Vous constatez l'approche répressive, qui relève particulièrement du ministère de l'intérieur, mais il y a aussi le volet éducatif qui associe d'autres ministères : l'approche est globale.
Je veux vous dire que zéro précaution face à un tel phénomène aboutit à 100 % de risque potentiel mais 100 % de précaution, ce n'est pas le risque zéro. Nous ne sommes jamais à l'abri de l'arrivée subite d'un ressortissant étranger comme Nemmouche en Belgique.
S'agissant de la situation humanitaire évoquée par M. Leconte, je vous confirme que des jeunes basculent en raison d'images diffusées sur le net par des groupes terroristes. Une fois qu'ils ont basculé pour des raisons initialement humanitaires, ils s'engagent dans des actions qui n'ont rien à voir avec des actes que l'humanité dicterait. Selon les témoignages recueillis, ils ne fréquentent pas l'action humanitaire mais la violence dans sa forme la plus brutale jusqu'au meurtre et à la décapitation. Cette tromperie est consubstantielle à l'endoctrinement. J'ai vu ces vidéos diffusées sur internet conduisant à des endoctrinements pour des motifs apparents « humanitaires » : c'est une propagande qui instrumentalise une situation humanitaire à des fins de basculement vers la violence brutale sans détour.
En matière de délits sur internet, la technique peut mettre en échec la loi pour la régulation, comme le soulignait M. Leconte. Cependant, cet espace de liberté qu'est internet ne peut être un espace où tout est permis, y compris l'expression de la haine, et ce, en dépit du premier amendement auquel se réfèrent souvent les Américains. La liberté ne peut justifier la présence sur internet de blogs, de tweets, de vidéos, de sites qui forment un vecteur de haine. Ce combat doit être mené à l'échelle européenne en lien avec les Américains pour rappeler les fournisseurs d'accès à internet à leur responsabilité éthique, sous peine de voir toutes les règles républicaines être transgressées et mises à mal.

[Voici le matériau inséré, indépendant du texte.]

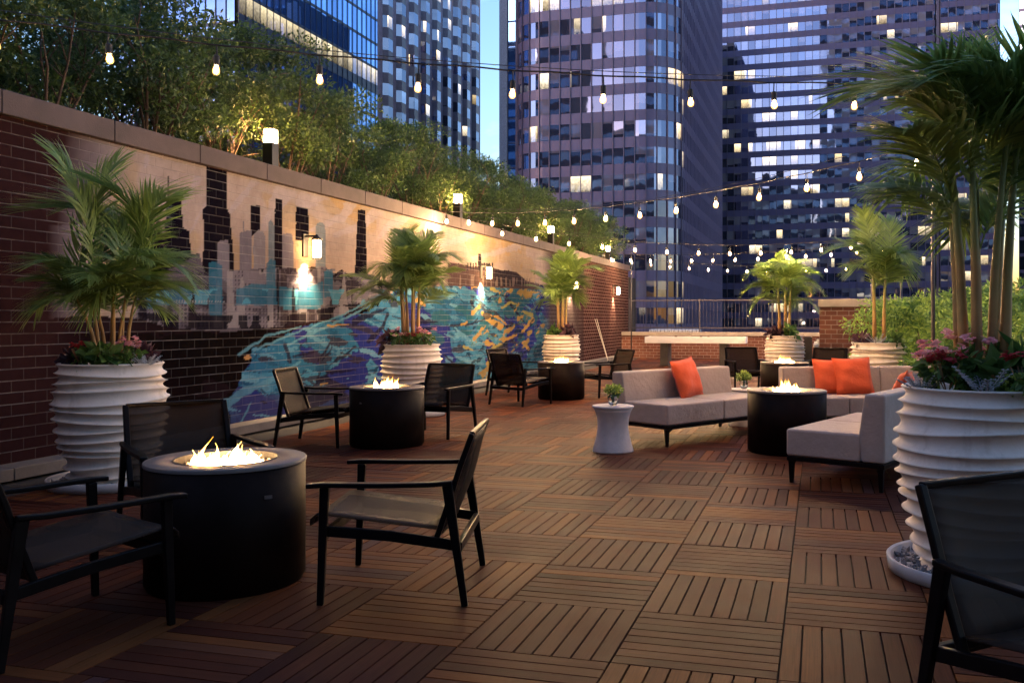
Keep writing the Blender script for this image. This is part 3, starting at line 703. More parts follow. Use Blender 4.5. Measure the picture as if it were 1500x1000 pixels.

Vous évoquez la sécurisation de l'espace Schengen. C'est l'objet du Passenger name record (PNR) afin de rendre possible l'échange d'informations, dans le strict respect des libertés publiques, pour sécuriser nos aéroports, nos voies de circulations contre ceux qui présentent un risque pour notre sécurité.
Monsieur Collombat, le terrorisme n'est effectivement pas une nouveauté. Mais sa forme actuelle est inédite.